• [Given data]
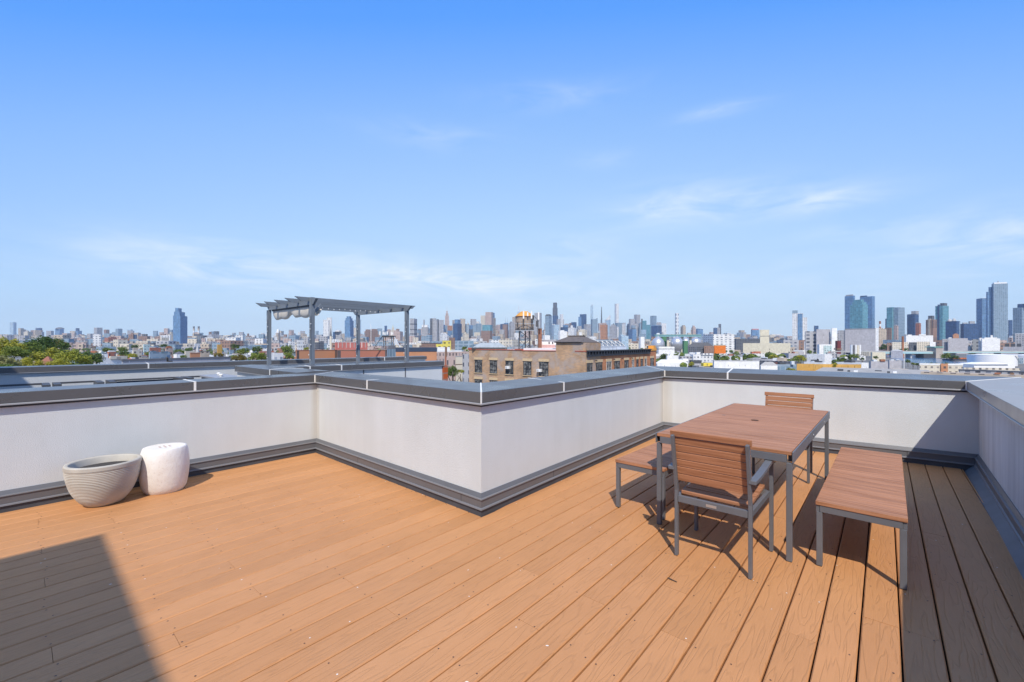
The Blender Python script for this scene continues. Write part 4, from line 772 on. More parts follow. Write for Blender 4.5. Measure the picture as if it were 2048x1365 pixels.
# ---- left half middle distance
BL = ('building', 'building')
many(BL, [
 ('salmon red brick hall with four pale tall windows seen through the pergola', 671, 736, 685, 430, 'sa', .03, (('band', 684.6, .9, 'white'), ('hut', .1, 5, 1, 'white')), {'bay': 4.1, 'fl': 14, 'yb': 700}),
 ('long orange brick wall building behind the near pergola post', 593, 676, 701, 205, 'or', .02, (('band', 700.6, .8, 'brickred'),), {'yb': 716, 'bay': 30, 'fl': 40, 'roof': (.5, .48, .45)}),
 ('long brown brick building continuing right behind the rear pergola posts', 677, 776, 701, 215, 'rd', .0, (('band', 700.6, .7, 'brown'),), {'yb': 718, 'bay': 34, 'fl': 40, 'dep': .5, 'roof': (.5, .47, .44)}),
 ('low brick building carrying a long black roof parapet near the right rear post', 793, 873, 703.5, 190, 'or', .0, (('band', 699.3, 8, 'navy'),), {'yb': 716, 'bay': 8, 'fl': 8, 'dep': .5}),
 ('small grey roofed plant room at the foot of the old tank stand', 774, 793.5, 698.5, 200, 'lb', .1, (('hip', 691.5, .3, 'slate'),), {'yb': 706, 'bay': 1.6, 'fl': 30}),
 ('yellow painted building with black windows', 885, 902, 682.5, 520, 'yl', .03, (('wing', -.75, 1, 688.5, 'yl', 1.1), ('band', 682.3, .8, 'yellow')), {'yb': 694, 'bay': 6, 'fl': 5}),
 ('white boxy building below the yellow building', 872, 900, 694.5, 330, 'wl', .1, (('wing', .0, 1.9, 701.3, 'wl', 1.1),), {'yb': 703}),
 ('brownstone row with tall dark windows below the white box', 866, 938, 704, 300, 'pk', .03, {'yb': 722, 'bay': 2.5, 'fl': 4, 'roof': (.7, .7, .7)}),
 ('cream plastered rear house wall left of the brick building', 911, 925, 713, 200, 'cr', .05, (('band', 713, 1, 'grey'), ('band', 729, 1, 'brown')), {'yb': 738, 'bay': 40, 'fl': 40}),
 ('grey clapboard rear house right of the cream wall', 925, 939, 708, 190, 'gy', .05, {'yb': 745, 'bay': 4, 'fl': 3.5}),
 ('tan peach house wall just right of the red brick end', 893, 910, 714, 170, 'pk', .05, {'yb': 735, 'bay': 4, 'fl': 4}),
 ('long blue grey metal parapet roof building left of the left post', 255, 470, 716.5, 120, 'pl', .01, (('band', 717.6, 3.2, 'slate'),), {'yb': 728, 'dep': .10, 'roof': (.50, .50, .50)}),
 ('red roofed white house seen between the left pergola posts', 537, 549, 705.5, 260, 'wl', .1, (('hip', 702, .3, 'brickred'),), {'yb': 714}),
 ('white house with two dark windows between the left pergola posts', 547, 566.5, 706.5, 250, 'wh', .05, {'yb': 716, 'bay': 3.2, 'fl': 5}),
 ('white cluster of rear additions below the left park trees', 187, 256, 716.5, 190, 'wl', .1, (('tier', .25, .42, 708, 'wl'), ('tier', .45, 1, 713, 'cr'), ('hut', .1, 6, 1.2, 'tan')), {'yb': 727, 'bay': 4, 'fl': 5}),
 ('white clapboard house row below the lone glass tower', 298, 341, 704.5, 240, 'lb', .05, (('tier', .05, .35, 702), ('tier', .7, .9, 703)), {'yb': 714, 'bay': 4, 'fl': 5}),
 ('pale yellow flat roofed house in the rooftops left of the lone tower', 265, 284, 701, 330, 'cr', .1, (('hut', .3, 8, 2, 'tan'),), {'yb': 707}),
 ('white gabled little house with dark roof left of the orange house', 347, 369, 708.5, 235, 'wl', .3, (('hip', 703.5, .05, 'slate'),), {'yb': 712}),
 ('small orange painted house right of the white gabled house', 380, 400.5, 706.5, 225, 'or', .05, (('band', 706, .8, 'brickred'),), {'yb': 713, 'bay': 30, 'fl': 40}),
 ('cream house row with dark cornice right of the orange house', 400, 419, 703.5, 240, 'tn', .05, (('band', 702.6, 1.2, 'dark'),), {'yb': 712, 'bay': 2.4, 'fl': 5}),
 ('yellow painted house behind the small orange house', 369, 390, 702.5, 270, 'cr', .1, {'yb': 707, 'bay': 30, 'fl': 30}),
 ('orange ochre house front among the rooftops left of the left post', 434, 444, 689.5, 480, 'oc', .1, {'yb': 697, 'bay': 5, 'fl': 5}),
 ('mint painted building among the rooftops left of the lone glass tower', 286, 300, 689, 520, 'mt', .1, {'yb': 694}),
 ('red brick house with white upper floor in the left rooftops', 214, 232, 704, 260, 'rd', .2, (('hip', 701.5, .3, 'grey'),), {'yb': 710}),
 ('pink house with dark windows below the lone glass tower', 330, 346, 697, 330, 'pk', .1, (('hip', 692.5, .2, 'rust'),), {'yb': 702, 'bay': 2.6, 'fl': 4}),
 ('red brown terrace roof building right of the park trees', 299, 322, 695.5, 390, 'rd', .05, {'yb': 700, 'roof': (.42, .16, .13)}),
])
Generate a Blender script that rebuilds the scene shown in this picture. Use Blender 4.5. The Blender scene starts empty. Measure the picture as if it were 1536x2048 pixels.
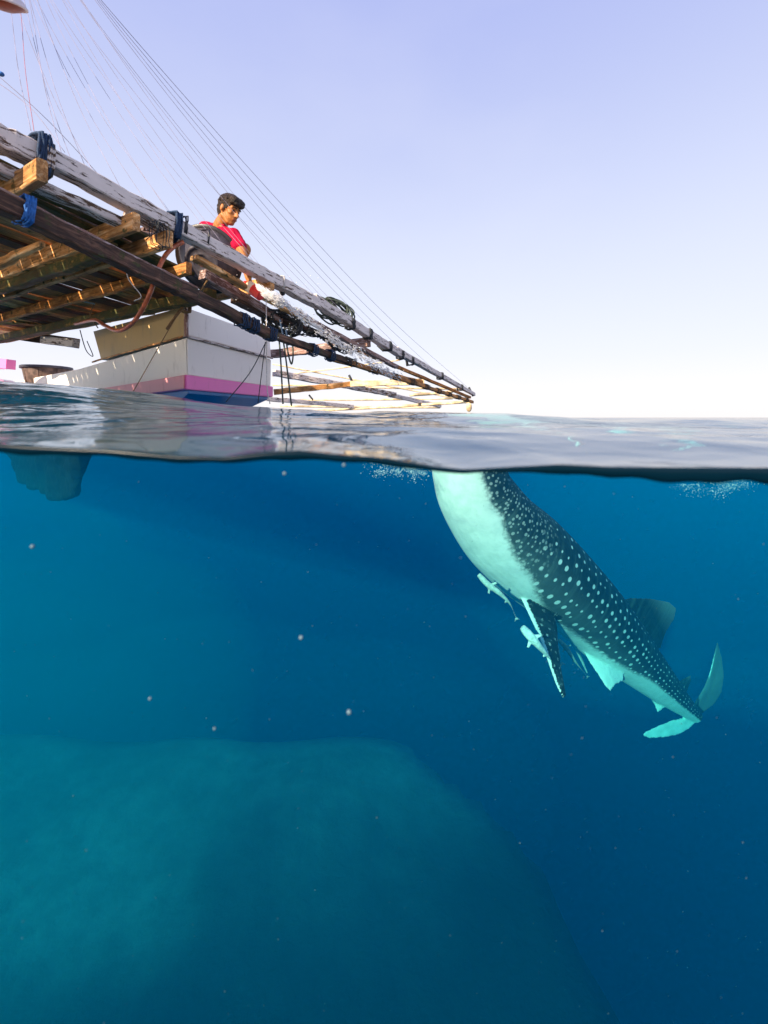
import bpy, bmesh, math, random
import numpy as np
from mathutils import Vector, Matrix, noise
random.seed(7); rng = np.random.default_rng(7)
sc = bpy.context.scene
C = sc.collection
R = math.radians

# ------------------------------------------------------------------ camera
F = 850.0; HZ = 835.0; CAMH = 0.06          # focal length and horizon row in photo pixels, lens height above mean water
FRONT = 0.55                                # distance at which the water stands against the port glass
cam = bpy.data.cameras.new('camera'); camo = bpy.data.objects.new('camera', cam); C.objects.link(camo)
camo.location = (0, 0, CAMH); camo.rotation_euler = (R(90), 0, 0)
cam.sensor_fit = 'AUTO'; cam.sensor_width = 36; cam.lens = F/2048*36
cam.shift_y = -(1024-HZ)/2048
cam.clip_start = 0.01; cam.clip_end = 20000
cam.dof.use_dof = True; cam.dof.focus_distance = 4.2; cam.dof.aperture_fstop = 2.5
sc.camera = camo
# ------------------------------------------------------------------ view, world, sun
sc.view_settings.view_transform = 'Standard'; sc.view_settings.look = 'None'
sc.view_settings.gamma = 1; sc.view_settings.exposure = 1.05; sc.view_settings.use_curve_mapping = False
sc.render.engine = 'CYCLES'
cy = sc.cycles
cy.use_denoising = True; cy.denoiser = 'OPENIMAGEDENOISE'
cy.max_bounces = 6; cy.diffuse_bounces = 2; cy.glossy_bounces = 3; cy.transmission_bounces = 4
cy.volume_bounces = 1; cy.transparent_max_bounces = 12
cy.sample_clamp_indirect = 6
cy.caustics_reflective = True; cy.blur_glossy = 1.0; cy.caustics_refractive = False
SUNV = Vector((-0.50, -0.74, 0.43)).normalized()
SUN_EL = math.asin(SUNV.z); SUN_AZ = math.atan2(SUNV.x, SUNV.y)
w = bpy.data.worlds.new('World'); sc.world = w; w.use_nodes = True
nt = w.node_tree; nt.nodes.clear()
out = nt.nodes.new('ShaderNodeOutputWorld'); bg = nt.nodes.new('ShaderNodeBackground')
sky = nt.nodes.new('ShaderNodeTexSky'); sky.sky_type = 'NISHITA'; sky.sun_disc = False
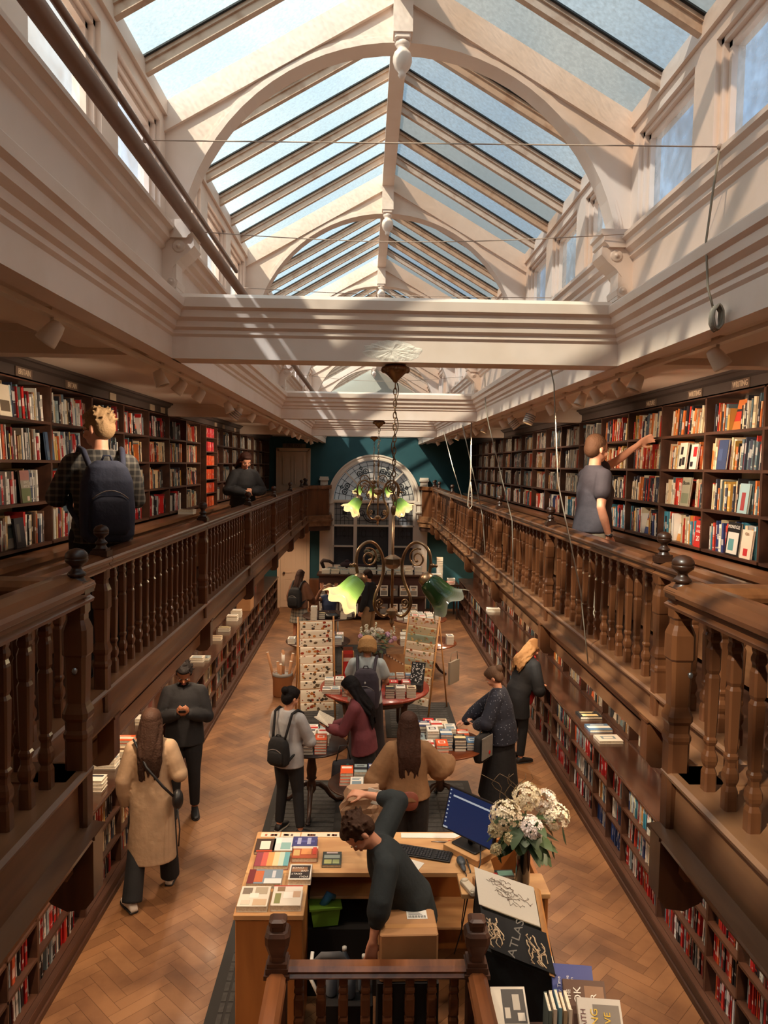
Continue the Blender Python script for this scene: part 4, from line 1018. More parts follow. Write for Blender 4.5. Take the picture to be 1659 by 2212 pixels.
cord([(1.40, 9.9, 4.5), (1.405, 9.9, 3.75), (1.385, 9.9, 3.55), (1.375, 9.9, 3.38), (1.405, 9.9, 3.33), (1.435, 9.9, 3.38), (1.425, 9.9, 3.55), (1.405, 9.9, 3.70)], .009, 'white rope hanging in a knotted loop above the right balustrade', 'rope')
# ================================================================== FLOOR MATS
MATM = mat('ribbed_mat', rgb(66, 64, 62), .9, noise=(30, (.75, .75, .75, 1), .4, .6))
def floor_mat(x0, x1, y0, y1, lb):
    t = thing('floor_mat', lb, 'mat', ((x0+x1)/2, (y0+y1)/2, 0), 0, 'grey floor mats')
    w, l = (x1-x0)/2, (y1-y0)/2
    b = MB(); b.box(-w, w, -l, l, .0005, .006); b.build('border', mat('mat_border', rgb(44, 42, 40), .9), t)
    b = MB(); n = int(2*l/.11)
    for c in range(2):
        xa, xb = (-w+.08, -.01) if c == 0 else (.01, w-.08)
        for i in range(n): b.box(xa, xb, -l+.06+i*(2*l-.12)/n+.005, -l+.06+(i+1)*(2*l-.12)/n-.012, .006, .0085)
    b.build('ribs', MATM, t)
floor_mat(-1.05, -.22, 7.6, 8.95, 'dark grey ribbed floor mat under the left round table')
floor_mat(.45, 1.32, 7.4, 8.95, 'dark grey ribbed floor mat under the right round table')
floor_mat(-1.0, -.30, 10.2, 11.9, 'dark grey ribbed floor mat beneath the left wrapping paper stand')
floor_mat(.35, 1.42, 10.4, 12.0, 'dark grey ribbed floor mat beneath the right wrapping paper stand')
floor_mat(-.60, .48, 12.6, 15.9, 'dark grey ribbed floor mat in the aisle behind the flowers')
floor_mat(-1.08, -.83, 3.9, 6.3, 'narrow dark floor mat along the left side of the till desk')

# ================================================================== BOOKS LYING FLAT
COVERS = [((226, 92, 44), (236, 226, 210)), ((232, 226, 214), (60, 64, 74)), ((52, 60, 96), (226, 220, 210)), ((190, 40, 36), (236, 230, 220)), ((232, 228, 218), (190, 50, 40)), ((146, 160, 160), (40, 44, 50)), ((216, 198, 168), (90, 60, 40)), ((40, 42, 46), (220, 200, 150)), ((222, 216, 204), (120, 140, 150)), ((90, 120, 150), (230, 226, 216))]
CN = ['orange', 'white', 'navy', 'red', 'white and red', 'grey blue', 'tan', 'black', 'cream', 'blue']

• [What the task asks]
From the listing above, copy out each line where the word "Measure" appears.

• [The solution]
The Blender Python script for this scene continues. Write part 4, from line 772 on. More parts follow. Write for Blender 4.5. Measure the picture as if it were 2048x1365 pixels.
Generate a Blender script that rebuilds the scene shown in this picture. Use Blender 4.5. The Blender scene starts empty. Measure the picture as if it were 1536x2048 pixels.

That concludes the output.